問題
AがBとの間で、A所有の甲建物について、期間3年、賃料月額10万円と定めた賃貸借契約を締結した場合に関する次の記述のうち、民法及び借地借家法の規定並びに判例によれば、正しいものはどれか。
(1)AがBに対し、賃貸借契約の期間満了の6か月前までに更新しない旨の通知をしなかったときは、AとBは、期間3年、賃料月額10万円の条件で賃貸借契約を更新したものとみなされる。
(2)賃貸借契約を期間を定めずに合意により更新した後に、AがBに書面で解約の申入れをした場合は、申入れの日から3か月後に賃貸借契約は終了する。
(3)Cが、AB間の賃貸借契約締結前に、Aと甲建物の賃貸借契約を締結していた場合、AがBに甲建物を引き渡しても、Cは、甲建物の賃借権をBに対抗することができる。
(4)AB間の賃貸借契約がBの賃料不払を理由として解除された場合、BはAに対して、Aの同意を得てBが建物に付加した造作の買取りを請求することはできない。
解説
正解(4)
(1)誤り。
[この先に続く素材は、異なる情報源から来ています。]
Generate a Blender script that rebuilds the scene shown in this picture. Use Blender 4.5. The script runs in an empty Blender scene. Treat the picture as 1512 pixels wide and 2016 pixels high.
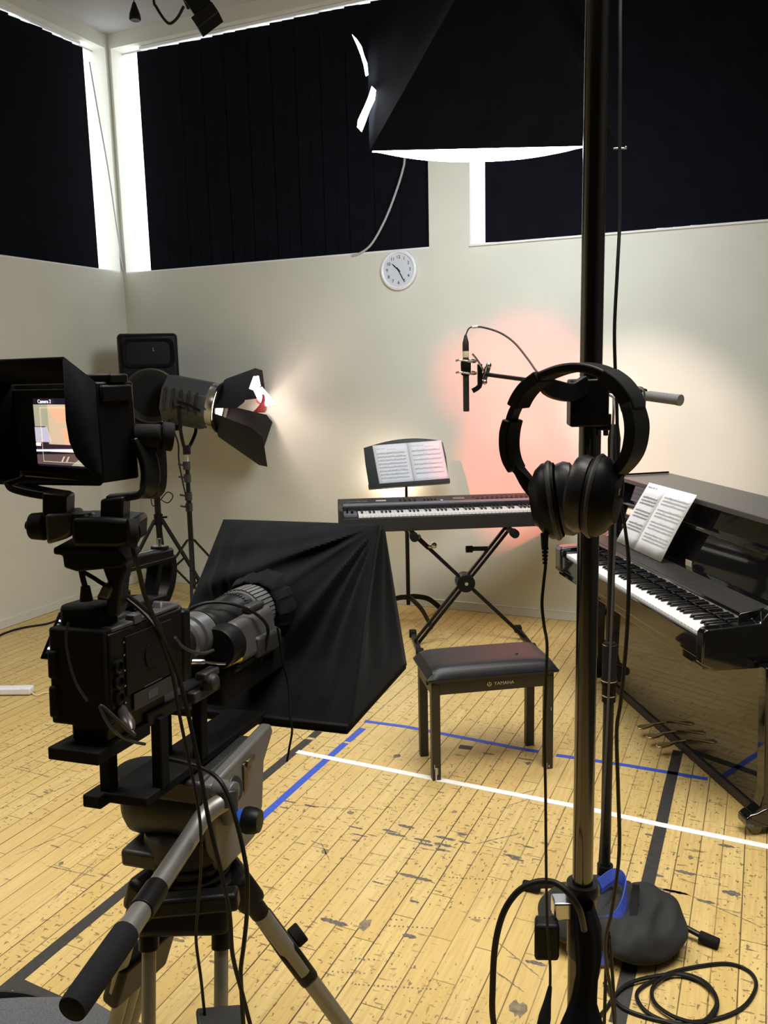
import bpy, math, random
from mathutils import Vector as V, Matrix
random.seed(7)
S = bpy.context.scene
COL = S.collection
PI = math.pi
R = math.radians

# ------------------------------------------------------------------ camera
FPX, EYE = 1680.0, 1.65
PITCH, ROLL = R(9.357), R(-1.308)
fwd = V((0, math.cos(PITCH), -math.sin(PITCH)))
r0 = V((1, 0, 0)); u0 = r0.cross(fwd)
cr, sr = math.cos(ROLL), math.sin(ROLL)
cam_r = r0 * cr + u0 * sr
cam_u = u0 * cr - r0 * sr
C = V((0, 0, EYE))
cam = bpy.data.cameras.new('camera'); camo = bpy.data.objects.new('camera', cam); COL.objects.link(camo)
cam.sensor_fit = 'VERTICAL'; cam.sensor_height = 36.0; cam.lens = 36.0 * FPX / 2016.0
cam.clip_start = 0.05
camo.matrix_world = Matrix(((cam_r.x, cam_u.x, -fwd.x, C.x), (cam_r.y, cam_u.y, -fwd.y, C.y), (cam_r.z, cam_u.z, -fwd.z, C.z), (0, 0, 0, 1)))
S.camera = camo

# measuring helpers: a sighting line through a photo pixel, met with a real plane of the room
def ray(px, py): return cam_r * ((px - 756) / FPX) - cam_u * ((py - 1008) / FPX) + fwd
def fl(px, py, z=0.0):
    d = ray(px, py); return C + d * ((z - EYE) / d.z)
def at(px, py, y):
    d = ray(px, py); return C + d * (y / d.y)
AZ = R(-24.18)
DB = V((math.cos(AZ), math.sin(AZ), 0)); NB = V((-DB.y, DB.x, 0))
KC = V((-1.990, 6.874, 0))                       # inner corner of the two walls
def wb(s, n, z): return KC + DB * s + NB * n + V((0, 0, z))        # back wall: s along it, n outwards
def onB(px, py, n=0.0):
    d = ray(px, py); t = ((KC + NB * n - C).dot(NB)) / d.dot(NB); return C + d * t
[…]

期間については定めがないものとなる(借地借家法第26条第1項)。
(2)誤り。建物の賃貸借は、解約の申入れの日から「6月」を経過することによって終了する(借地借家法第27条第1項)。
(3)誤り。登記はBが備えているため、Cは甲建物の賃借権をBに対抗することができない。
(4)正しい。賃借人が、賃貸人の同意を得て建物に付加した造作は、期間満了や解約の申入れによって賃貸借が終了するときに、賃貸人に対し、時価での買い取りを請求できる(借地借家法第33条第2項:建物買取請求権)。しかし、賃借人の債務不履行や背信行為のために賃貸借が解除されたような場合には上記規定は適用されない(最高裁判例昭和31年4月6日)。